Exercise prompt:
From the first line of the data through the line containing "pl.cycles.is_portal = True", return each line exactly.

Collected data:
________________________________________
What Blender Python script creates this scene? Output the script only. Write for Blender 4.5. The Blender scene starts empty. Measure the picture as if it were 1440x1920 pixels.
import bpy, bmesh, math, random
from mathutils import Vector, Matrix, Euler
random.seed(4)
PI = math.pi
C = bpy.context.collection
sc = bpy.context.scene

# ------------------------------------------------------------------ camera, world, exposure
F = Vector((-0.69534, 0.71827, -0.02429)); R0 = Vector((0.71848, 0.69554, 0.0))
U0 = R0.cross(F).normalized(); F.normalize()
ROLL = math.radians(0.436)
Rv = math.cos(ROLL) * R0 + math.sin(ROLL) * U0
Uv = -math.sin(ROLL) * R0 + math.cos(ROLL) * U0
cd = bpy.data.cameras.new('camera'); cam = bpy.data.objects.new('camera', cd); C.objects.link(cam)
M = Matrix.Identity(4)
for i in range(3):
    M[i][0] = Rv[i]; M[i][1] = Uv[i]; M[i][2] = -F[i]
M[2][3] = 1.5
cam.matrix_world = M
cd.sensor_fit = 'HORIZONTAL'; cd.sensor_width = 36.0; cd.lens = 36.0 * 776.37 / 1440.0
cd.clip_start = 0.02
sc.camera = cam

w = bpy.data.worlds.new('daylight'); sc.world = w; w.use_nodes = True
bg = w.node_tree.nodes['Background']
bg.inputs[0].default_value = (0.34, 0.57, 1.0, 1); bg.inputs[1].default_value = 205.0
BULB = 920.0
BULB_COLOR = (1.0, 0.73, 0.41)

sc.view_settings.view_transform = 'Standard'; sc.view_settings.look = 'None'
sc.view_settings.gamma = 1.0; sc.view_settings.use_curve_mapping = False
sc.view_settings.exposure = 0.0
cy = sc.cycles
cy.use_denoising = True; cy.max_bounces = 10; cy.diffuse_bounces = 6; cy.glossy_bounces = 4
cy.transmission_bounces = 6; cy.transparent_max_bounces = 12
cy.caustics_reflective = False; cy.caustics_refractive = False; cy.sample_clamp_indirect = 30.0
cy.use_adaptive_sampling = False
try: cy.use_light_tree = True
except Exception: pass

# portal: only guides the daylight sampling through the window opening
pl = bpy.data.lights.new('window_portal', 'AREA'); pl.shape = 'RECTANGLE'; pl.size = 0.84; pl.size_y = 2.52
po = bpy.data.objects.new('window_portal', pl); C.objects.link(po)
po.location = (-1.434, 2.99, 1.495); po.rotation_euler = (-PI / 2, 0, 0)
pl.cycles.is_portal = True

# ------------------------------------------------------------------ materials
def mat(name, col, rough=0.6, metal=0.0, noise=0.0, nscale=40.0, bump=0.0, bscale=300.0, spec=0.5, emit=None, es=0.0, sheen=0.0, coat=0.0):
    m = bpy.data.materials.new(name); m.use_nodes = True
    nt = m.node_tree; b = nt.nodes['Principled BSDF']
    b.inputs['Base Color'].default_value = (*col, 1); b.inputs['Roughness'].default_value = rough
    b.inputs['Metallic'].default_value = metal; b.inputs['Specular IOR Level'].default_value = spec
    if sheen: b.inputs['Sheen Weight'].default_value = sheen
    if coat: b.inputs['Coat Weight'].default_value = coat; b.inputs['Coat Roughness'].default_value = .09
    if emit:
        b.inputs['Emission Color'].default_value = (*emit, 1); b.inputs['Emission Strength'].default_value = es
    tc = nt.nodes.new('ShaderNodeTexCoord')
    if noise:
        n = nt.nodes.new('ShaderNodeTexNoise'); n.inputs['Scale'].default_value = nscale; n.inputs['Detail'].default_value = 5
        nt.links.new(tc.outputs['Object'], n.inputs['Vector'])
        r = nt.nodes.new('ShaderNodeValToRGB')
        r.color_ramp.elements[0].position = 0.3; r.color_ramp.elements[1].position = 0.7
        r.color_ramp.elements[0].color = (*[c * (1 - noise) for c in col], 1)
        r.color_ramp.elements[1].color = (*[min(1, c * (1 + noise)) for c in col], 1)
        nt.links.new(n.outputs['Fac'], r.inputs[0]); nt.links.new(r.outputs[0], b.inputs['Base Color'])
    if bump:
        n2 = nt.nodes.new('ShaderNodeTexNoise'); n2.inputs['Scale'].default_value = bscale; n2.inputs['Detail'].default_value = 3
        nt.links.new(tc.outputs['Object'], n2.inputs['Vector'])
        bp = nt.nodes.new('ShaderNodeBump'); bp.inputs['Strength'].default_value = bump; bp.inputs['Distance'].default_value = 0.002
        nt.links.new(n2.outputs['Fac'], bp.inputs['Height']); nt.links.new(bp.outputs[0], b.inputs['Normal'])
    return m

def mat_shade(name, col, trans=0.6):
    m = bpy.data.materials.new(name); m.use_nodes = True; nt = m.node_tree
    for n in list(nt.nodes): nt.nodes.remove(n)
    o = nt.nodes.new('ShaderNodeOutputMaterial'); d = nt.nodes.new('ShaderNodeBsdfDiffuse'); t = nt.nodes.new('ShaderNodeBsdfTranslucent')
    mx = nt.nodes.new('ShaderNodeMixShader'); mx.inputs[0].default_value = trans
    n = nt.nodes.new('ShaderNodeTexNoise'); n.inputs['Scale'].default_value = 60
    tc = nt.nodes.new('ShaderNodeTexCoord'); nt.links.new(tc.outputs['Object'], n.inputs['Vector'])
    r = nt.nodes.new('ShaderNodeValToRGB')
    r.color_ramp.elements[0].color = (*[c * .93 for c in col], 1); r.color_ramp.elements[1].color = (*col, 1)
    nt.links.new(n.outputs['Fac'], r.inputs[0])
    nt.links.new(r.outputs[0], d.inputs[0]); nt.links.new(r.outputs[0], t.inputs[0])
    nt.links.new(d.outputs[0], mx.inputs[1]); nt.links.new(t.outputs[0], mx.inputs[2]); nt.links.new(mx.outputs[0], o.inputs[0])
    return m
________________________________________
Result of this exercise:
What Blender Python script creates this scene? Output the script only. Write for Blender 4.5. The Blender scene starts empty. Measure the picture as if it were 1440x1920 pixels.
import bpy, bmesh, math, random
from mathutils import Vector, Matrix, Euler
random.seed(4)
PI = math.pi
C = bpy.context.collection
sc = bpy.context.scene

# ------------------------------------------------------------------ camera, world, exposure
F = Vector((-0.69534, 0.71827, -0.02429)); R0 = Vector((0.71848, 0.69554, 0.0))
U0 = R0.cross(F).normalized(); F.normalize()
ROLL = math.radians(0.436)
Rv = math.cos(ROLL) * R0 + math.sin(ROLL) * U0
Uv = -math.sin(ROLL) * R0 + math.cos(ROLL) * U0
cd = bpy.data.cameras.new('camera'); cam = bpy.data.objects.new('camera', cd); C.objects.link(cam)
M = Matrix.Identity(4)
for i in range(3):
    M[i][0] = Rv[i]; M[i][1] = Uv[i]; M[i][2] = -F[i]
M[2][3] = 1.5
cam.matrix_world = M
cd.sensor_fit = 'HORIZONTAL'; cd.sensor_width = 36.0; cd.lens = 36.0 * 776.37 / 1440.0
cd.clip_start = 0.02
sc.camera = cam

w = bpy.data.worlds.new('daylight'); sc.world = w; w.use_nodes = True
bg = w.node_tree.nodes['Background']
bg.inputs[0].default_value = (0.34, 0.57, 1.0, 1); bg.inputs[1].default_value = 205.0
BULB = 920.0
BULB_COLOR = (1.0, 0.73, 0.41)

sc.view_settings.view_transform = 'Standard'; sc.view_settings.look = 'None'
sc.view_settings.gamma = 1.0; sc.view_settings.use_curve_mapping = False
sc.view_settings.exposure = 0.0
cy = sc.cycles
cy.use_denoising = True; cy.max_bounces = 10; cy.diffuse_bounces = 6; cy.glossy_bounces = 4
cy.transmission_bounces = 6; cy.transparent_max_bounces = 12
cy.caustics_reflective = False; cy.caustics_refractive = False; cy.sample_clamp_indirect = 30.0
cy.use_adaptive_sampling = False
try: cy.use_light_tree = True
except Exception: pass

# portal: only guides the daylight sampling through the window opening
pl = bpy.data.lights.new('window_portal', 'AREA'); pl.shape = 'RECTANGLE'; pl.size = 0.84; pl.size_y = 2.52
po = bpy.data.objects.new('window_portal', pl); C.objects.link(po)
po.location = (-1.434, 2.99, 1.495); po.rotation_euler = (-PI / 2, 0, 0)
pl.cycles.is_portal = True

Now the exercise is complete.